先にも紹介した通り、クリナップは2021年、「人と暮らしの未来を拓く」ことをテーマに掲げる長期ビジョン「クリナップ サステナブルビジョン2030」(CSV30)を策定した。同社はCSV30の事業戦略(財務目標)として2021~23年(21中計)を「重点施策の実施」の期間と定め、2024~26年(24中計)を「ファン化促進・専業力強化」の期間、2027~30年(27中計)を「持続的な成長への戦略投資」の期間に設定している。

中期経営計画

今回の「未来キッチンプロジェクト」も、この長期ビジョン達成を目指す取り組みの一環として実施されているものだ。21中計の基本戦略の1つに盛り込まれている「新規事業による新たな顧客の創造」をより積極的に推し進め、「ファン化促進・専業力強化」(24中計)のフェーズにつなぐ。そのうえで「持続的な成長への戦略投資」(27中計)、2030年およびその先の未来に向けてクリナップが進むべき1つの方向性を示す羅針盤の役割を、同プロジェクトは果たしていくものとみられる。

中でも注目されるのが、同プロジェクトがとくにフォーカスしている「社会の笑顔」の創造だ。クリナップはこうした一連の事業戦略を進める一方、CSV30の非財務目標として、「ESG/SDGs視点での課題解決 + 成長を支える経営基盤の強化」を掲げている。

生活環境、社会環境、地球環境という3つの環境との関わりの中から新たなライフスタイルを提案しようとする長期ビジョンのイメージは、まさにESGおよびSDGsと大きく重なり合うものだ。

長期ビジョン 長期ビジョンのイメージ

たとえば地球環境との関わりについていえば、同社はCSV30における2030年度目標の1つに、「2013年度比温室効果ガス50%削減」を設定している。

「クリナップサステナビリティレポート2022」によれば、2021年度はたとえば生産部門で、鹿島工場(福島県いわき市)にLED照明を導入し年間CO2排出量を約2.8t-CO2削減。各工場内の製造ラインを「省エネパトロール」が定期的に巡回し改善活動を行うことで、年間CO2排出量を約6.5t-CO2削減している。本社総務部門でも年間CO2排出量を前年比5.6%削減した。

地球環境との関わりとして、こうした個別的な取り組みも、もちろん重要である。だが今回の「未来キッチンプロジェクト」で同社は、パートナーの「水まわり工房」加盟店と連携してシステムキッチンのステンレスキャビネットをリサイクルするスキームを構築している。それにより、年間5、6万台を超えるスケールで、個別的な取り組みを積み上げるよりもさらに大きな環境負荷の低減が望めるはずだ。

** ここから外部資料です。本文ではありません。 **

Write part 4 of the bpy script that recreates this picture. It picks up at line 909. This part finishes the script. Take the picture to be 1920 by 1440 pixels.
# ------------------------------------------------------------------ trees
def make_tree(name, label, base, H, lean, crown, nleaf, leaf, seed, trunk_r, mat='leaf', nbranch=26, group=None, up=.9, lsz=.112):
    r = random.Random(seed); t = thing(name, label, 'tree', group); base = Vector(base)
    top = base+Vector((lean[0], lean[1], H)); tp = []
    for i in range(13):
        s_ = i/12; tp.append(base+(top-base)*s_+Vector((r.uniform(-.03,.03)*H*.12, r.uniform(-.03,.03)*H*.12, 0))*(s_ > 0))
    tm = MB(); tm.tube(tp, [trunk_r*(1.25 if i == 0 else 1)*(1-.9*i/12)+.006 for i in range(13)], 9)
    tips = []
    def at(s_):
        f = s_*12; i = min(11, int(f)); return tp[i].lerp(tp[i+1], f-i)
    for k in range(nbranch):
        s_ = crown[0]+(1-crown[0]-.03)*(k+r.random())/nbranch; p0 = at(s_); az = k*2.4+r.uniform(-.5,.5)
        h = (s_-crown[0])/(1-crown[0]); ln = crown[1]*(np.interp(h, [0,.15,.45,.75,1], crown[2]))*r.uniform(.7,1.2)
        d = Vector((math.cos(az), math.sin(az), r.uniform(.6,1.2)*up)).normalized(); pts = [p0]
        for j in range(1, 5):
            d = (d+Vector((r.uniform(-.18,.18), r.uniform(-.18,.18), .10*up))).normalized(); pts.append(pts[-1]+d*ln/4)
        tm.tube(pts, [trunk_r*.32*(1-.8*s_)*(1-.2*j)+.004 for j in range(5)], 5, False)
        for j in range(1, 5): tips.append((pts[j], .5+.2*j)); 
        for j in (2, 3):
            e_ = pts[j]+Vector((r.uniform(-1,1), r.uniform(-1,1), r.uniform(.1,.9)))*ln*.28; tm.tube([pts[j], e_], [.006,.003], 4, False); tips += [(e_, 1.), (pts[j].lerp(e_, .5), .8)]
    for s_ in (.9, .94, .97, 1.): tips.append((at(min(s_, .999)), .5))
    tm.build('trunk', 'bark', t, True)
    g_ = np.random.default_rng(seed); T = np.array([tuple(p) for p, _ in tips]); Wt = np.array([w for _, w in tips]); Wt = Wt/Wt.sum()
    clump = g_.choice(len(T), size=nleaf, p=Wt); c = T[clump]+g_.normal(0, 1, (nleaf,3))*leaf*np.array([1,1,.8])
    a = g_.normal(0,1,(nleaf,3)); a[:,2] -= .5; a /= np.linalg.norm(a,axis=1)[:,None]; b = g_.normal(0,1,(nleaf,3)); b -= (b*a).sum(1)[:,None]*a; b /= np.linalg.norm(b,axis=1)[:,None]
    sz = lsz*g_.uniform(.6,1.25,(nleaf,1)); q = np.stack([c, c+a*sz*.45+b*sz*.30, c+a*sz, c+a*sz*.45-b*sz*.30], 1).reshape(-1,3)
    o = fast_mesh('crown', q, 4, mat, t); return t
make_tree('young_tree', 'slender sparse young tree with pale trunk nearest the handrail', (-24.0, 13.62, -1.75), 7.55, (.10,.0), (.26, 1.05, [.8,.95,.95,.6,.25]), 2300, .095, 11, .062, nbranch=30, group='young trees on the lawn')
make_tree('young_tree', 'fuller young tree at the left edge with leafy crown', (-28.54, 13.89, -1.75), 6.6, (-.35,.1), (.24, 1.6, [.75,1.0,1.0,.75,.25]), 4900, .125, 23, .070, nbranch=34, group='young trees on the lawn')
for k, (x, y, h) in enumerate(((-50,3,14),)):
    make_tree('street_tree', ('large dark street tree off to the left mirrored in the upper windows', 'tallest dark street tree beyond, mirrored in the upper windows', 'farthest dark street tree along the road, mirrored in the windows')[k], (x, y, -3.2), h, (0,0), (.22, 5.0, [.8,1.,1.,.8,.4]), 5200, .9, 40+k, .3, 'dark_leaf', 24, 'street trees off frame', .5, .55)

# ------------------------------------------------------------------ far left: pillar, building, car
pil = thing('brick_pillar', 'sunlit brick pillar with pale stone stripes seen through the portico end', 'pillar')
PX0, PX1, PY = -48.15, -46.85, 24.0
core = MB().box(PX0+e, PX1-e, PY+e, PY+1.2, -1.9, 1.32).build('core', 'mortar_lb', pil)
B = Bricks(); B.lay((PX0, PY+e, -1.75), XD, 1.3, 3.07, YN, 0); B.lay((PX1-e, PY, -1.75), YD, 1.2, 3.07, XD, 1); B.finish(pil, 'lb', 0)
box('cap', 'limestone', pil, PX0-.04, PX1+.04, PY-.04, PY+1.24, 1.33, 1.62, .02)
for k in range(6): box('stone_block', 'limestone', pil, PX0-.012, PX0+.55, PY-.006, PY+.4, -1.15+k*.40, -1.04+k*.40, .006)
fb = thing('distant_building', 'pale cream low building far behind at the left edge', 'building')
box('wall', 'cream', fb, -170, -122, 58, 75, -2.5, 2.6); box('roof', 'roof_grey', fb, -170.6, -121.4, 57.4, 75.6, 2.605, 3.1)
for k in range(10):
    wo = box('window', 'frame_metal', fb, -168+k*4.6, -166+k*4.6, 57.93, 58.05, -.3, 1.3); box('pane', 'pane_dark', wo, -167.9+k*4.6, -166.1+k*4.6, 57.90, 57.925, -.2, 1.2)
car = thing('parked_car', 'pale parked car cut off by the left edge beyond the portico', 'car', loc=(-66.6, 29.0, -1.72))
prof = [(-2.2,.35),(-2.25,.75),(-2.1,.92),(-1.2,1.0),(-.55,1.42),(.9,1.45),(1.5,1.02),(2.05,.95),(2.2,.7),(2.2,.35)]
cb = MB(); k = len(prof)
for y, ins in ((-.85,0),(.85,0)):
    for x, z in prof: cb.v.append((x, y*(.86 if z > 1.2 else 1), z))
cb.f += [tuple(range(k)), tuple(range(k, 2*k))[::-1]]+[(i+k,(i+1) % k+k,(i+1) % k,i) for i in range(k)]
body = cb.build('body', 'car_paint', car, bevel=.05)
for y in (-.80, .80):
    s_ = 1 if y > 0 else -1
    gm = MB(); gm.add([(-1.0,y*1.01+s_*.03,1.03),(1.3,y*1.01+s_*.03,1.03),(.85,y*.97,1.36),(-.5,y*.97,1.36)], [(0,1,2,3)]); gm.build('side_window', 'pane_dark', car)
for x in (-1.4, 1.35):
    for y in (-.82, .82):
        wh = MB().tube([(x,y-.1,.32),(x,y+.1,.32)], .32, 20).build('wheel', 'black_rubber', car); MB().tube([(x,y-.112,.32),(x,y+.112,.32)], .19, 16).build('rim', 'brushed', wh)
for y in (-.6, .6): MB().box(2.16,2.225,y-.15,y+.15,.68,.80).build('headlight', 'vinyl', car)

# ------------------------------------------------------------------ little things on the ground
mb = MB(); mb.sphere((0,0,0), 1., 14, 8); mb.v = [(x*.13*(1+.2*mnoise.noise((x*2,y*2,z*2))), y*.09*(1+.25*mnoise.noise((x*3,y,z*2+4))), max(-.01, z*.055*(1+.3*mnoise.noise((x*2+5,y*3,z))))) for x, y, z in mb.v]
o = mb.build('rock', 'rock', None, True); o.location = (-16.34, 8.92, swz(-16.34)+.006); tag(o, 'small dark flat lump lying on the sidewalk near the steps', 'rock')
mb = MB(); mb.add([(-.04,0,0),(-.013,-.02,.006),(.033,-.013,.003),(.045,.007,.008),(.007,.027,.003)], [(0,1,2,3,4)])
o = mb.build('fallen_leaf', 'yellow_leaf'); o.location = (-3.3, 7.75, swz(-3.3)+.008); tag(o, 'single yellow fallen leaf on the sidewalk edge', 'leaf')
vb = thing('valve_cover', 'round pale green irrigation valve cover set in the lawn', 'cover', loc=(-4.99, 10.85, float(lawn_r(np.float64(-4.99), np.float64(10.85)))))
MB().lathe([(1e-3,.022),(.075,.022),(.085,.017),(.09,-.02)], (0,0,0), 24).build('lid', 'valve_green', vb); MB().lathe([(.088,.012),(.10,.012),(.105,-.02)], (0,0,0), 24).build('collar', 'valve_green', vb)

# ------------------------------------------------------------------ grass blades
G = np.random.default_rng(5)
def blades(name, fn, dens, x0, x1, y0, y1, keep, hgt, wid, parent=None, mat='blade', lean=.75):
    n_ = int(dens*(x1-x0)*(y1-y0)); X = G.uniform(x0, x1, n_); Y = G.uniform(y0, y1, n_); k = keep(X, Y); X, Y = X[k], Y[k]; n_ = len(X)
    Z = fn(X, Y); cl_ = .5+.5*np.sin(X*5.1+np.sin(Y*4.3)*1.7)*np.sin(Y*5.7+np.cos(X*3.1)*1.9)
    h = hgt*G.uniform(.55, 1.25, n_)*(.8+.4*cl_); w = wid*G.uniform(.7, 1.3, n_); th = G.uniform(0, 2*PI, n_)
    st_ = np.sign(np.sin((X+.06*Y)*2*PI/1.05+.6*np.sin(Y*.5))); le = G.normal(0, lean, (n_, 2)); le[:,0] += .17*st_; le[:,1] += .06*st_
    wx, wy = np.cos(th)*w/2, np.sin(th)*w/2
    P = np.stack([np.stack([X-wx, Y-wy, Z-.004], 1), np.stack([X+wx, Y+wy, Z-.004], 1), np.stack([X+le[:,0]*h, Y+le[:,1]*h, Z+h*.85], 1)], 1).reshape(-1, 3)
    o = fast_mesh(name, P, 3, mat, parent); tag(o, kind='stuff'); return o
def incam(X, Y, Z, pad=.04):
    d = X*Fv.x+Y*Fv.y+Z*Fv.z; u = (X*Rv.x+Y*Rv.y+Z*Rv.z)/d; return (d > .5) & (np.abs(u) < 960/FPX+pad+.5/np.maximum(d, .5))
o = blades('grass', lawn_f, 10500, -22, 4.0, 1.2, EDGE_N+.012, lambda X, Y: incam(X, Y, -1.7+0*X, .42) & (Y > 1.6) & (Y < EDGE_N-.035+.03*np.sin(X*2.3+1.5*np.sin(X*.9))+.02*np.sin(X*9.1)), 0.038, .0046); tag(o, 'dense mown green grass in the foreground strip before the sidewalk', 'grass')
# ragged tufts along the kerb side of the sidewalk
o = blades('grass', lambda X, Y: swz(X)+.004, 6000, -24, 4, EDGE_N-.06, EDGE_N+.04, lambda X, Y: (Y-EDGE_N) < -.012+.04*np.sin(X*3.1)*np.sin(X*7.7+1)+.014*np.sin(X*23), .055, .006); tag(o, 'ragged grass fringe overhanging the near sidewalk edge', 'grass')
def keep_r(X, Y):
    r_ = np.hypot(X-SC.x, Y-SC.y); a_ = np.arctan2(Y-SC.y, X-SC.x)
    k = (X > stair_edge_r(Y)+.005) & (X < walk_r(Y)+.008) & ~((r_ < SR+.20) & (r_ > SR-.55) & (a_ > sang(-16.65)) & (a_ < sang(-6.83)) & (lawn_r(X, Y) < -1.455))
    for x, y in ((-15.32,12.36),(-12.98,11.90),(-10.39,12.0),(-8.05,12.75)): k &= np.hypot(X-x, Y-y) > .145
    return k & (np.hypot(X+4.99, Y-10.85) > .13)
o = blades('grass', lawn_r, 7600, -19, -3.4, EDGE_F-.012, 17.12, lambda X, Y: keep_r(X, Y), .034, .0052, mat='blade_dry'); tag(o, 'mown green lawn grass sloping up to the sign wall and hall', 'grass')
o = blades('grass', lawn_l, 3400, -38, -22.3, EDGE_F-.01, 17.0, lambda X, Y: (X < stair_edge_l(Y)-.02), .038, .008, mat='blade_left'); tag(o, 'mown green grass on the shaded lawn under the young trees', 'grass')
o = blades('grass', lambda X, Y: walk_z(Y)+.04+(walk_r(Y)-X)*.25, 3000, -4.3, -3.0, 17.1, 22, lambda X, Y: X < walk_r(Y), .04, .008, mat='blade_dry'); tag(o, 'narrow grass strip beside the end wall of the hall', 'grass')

「移動式キッチン」1つをとっても、非常時は地域社会における共助のためのライフライン支援ツールとして大きな役割を担うという、社会環境面での貢献が期待される。また「移動式キッチン」を中心に、新たな地域社会のコミュニケーションの場が生まれるかもしれない。さらに「移動式キッチン」が普及することで、脱LDKのライフスタイルが広がり、個人の生活環境にも大きな変化が生じるかもしれない。

こうして生活環境、社会環境、地球環境の面から、「社会の笑顔」が広がっていく。CSV30のゴールに設定されている2030年、クリナップは生活環境、社会環境、地球環境という3つの環境との関わりの中から、「社会の笑顔」を創造する企業へと成長を遂げているはずだ。